しかしながら、新規事業を考えている各部門は、その新規事業の将来予測を求める経営企画部門からリソース配分のコミットメントを得ないと、動くに動けません。となると、どういう状況が起こるかと言うと、以下の均衡のどちらかに陥ることになります。

(1)将来の予測(特にキャッシュフロー)が難しく、新規事業計画を提示できないので(あるいは、無理繰りに提示したとしても、経営企画部門が求める予測レベルをクリアできない場合も多い)、その新規事業はリソース配分を受けられず、実行できない。

(2)将来の予測を形なりにも行い、経営管理部門の要求をクリアし、かつ合理的に見える数字を作って、経営企画部門からリソース配分のコミットメントを得る。そして、新規事業をスタートさせる

 図示すると、以下のようになります。

 上図のように、この意思決定のやり方では、(1)経営企画部からのコミットメントを得て、始動する新規プロジェクトの数が極めて少なくなり、(2)新規プロジェクトが始動した場合も、提出した予測の数字通りにプロジェクトが進行することはまずない、という状況になりがちです。

「新規事業なんてやるもんじゃない」
優秀な社員ほど萎えていく理由

 その結果、まず、実際にトライするプロジェクトの数が少なくなってしまうので、ただでさえ不確実性が高く、成功する確率が低い新規事業の中で、始動する母数が減ってしまいます。自ずと、後々成功と認識されるプロジェクトの数も極めて少数になります。

 また、中期的には成功するかもしれないものの、提出した予測が短期的に実現することは稀なので、そのプロジェクトが短期的に上手く行っていると認識されるものも少なくなります。

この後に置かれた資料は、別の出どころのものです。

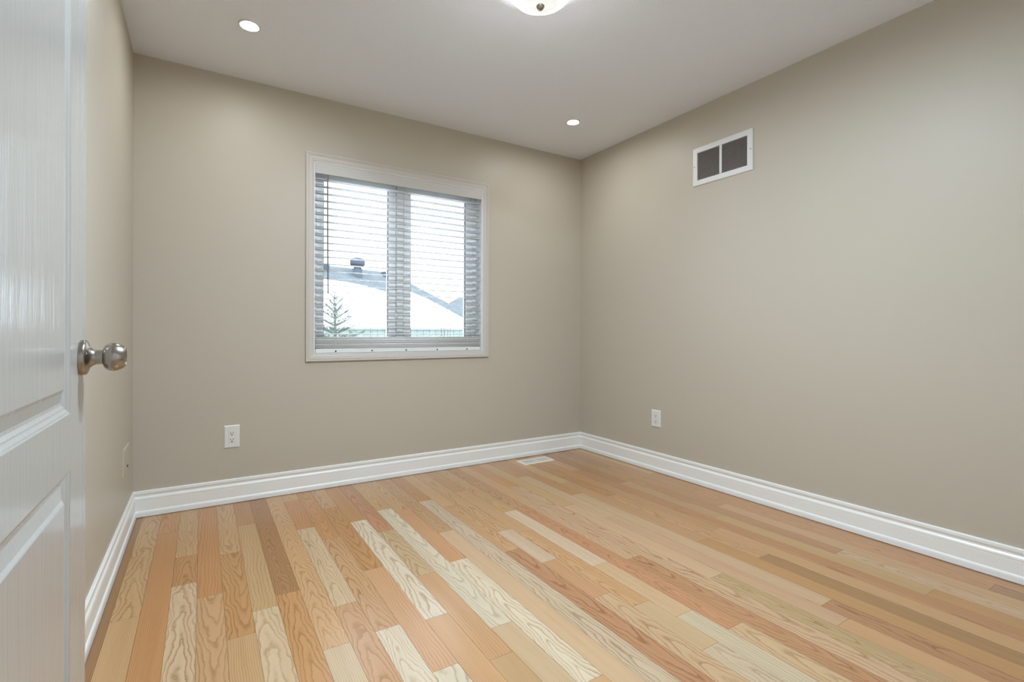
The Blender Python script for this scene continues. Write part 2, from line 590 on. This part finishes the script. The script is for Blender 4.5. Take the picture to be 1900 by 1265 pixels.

 というわけなので、経営企画部の「予測」に根差したリソース配分基準で新規プロジェクトを選別していると、社内では「新規事業なんてトライするもんじゃない…」「新規事業は難しい!「そもそも新規事業なんてウチの会社じゃやらせてもらえないのでは」という認識が広がり、優秀な(クレバーな)社員になればなるほど、新規事業を回避するようになるでしょう。